On using a Netzsch 449 Jupiter synchronous thermal analyzer to determine the boiling point of substances

The influence of the mass of water, p -xylene, ethylene glycol, and naphthalene on the measured values of temperature and heat of their transformations has been studied. It has been shown that a synchronous thermal analyzer Netzsch 449F1 Jupiter can be successfully used to determine boiling points of substances. The final temperatures of their evaporation monotonously increase together with an increase in the mass of a substance. It has been shown that with the achievement of a certain mass, the boiling process becomes stationary, accompanied by the formation of a linear front of the boiling peak, close in slope to the slope of the front of the melting peaks of various pure substances. A modified technique of differential scanning calorimetry data processing has been proposed and tested to solve this problem, giving an uncertainty in determining the boiling point of ± 4 °C in the case of water, ethylene glycol, and p -xylene, as well as ±6 °С in the case of naphthalene. The error in determining the boiling heats by the data of a synchronous thermal analyzer is ±5 % in the case of water and naphthalene; however, in the case of ethylene glycol and p-xylene, the error reaches 10 % and 40 %, respectively, which makes this method not quantitative, but only semi-quantitative or qualitative in regard to determination of the transformation heat.
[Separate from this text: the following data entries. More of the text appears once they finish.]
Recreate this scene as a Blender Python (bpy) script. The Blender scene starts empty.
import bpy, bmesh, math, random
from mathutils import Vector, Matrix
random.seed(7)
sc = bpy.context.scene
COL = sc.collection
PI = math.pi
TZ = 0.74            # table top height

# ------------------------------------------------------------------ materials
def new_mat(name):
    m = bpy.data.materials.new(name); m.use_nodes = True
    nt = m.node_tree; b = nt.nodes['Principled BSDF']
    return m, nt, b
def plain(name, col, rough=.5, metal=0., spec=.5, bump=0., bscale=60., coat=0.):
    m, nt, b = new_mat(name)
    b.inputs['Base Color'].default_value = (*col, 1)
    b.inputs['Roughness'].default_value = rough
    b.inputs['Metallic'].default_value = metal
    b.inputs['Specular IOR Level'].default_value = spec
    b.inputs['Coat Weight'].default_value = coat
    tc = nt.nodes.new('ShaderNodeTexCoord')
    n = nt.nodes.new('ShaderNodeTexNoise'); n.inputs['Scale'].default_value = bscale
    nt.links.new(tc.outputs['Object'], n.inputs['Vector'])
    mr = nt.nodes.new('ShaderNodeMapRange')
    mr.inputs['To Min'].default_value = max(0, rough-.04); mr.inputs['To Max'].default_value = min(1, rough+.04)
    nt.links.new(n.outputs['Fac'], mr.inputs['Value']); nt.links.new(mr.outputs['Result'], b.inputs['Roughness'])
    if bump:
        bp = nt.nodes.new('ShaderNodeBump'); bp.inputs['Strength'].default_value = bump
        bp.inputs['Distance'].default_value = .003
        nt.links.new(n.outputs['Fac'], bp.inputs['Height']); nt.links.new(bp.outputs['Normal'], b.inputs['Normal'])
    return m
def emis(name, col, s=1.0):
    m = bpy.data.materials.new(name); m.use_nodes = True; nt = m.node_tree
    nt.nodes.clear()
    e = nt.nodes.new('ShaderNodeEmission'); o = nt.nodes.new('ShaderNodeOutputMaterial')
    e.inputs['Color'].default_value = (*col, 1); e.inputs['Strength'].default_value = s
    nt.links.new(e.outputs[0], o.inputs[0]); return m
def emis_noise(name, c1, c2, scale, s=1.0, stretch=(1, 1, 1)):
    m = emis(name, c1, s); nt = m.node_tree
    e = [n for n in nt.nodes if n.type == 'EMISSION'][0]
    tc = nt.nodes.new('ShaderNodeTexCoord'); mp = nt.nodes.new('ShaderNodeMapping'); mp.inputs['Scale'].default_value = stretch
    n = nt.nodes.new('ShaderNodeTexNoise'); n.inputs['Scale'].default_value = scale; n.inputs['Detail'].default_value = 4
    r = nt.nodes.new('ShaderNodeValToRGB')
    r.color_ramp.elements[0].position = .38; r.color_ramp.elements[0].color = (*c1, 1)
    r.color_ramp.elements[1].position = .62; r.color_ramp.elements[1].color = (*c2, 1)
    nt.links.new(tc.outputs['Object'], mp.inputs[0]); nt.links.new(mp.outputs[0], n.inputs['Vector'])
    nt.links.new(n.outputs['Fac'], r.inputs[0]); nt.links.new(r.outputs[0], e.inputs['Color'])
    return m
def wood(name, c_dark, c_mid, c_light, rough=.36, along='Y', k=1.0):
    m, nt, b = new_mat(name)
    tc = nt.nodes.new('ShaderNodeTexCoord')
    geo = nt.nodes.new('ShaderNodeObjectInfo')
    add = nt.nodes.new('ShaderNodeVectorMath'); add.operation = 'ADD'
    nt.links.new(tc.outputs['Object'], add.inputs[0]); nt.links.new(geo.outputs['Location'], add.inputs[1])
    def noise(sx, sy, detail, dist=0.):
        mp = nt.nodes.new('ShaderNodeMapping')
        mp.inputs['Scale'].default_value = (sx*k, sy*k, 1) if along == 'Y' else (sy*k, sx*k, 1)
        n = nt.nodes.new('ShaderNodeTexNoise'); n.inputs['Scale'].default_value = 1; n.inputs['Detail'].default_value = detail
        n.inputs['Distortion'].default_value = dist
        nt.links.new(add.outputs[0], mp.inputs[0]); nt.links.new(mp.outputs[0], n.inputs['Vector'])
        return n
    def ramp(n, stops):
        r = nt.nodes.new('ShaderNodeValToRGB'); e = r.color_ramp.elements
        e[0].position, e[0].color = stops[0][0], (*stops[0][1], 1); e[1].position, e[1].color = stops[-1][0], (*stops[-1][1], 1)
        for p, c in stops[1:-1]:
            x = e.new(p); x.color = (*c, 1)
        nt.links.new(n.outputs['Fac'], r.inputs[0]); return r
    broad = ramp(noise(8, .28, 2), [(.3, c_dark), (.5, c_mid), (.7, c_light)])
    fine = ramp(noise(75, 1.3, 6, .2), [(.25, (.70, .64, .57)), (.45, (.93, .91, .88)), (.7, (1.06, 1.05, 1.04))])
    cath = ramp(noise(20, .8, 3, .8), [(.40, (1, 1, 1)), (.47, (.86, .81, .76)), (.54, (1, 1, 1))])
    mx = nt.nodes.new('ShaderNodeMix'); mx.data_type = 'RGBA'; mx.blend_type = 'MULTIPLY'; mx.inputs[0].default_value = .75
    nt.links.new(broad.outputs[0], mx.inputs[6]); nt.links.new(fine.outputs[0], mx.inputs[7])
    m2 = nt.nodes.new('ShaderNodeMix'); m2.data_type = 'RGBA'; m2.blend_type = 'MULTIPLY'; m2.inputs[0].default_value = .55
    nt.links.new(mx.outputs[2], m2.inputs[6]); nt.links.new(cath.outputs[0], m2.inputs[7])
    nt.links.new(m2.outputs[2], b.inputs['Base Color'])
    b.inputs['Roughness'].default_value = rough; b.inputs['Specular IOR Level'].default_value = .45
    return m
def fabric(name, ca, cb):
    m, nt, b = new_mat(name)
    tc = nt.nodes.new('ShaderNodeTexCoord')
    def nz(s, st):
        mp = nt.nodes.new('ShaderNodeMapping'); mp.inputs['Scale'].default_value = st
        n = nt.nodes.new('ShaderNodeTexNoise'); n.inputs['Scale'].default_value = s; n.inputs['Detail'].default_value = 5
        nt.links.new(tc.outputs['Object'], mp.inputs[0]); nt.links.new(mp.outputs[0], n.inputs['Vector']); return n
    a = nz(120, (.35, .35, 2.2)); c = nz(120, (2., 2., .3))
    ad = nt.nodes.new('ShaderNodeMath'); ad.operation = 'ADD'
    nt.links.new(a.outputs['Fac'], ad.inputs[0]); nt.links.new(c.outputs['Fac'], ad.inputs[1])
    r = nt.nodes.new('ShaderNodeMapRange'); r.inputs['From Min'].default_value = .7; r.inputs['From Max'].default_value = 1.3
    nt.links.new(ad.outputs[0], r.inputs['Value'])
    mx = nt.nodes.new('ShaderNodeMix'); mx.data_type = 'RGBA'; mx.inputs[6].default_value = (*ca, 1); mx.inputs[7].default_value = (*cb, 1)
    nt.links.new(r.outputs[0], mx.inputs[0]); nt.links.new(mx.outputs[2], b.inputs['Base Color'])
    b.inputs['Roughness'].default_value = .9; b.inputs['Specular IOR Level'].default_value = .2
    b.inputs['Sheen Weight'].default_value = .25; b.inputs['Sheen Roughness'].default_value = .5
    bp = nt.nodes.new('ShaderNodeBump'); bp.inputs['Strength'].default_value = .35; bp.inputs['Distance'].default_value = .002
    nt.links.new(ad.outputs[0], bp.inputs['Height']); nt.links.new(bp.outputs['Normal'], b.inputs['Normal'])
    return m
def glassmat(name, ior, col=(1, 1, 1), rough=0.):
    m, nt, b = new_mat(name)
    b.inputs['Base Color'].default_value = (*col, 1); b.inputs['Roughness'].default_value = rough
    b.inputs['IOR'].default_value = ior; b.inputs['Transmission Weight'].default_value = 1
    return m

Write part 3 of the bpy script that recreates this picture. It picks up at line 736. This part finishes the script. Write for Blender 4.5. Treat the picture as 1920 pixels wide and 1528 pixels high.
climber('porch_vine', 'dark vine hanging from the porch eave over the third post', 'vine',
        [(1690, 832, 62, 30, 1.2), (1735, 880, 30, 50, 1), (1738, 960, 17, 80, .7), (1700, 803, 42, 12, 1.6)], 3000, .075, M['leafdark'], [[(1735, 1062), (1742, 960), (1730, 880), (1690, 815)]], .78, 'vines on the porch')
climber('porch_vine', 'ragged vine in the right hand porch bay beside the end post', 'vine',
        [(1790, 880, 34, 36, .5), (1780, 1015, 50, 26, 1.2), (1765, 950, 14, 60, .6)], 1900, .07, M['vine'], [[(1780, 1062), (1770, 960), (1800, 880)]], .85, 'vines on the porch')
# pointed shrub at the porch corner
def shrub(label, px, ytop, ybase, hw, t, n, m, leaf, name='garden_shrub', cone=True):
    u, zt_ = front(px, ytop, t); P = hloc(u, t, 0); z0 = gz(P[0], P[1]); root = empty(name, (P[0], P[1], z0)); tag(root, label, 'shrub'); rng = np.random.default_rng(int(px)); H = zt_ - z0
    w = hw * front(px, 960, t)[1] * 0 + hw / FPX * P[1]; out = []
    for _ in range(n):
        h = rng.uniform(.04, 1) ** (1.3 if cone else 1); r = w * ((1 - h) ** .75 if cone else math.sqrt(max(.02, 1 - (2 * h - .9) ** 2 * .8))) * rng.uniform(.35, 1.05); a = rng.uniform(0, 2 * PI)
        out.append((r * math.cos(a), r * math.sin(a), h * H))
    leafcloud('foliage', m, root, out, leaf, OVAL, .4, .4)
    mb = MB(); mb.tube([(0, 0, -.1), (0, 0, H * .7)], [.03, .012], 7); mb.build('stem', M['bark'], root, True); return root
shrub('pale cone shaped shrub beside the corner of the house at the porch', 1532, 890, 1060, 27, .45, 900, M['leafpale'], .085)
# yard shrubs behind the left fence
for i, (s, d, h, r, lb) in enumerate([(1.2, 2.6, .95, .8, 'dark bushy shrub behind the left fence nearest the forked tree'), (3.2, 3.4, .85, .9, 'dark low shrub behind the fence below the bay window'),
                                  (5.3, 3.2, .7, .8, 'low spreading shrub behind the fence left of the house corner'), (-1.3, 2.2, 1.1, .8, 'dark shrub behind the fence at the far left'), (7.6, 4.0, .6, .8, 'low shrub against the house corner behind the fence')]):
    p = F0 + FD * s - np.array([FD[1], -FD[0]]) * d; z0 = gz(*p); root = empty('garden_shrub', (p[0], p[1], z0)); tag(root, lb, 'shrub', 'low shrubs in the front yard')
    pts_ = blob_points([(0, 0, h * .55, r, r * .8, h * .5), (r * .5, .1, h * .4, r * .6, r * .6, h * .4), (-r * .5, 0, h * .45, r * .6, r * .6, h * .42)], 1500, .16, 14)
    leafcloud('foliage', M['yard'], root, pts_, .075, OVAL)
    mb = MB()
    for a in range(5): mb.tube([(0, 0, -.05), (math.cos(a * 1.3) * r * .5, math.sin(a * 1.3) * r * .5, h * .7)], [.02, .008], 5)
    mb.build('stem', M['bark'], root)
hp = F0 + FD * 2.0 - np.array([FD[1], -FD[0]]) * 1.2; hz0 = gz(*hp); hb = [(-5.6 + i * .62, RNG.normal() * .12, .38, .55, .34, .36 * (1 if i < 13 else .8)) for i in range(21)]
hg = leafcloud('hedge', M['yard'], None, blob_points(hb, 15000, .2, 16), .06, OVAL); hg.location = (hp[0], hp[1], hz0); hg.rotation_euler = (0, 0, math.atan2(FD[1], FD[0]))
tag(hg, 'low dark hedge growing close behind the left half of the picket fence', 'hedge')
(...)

Using the example of anthranilic acid and diiodoparaxylene, the method has been tested, and the obtained data on temperatures and heats of transformations for these compounds; notably, the transformation heats were not previously known from the literature. For example, anthranilic acid, according to our data, has a previously undescribed polymorphic transformation at 91 °C with the heat of 28.5 J/g, melting at 145.5 °C with the heat of 150 J/g, and boiling at 230 °C with the heat of 310 J/g. According to our data, diiodoparaxylene melts at 102 °C with the heat of 60 J/g and boils at 310 °C with the heat of 95 J/g.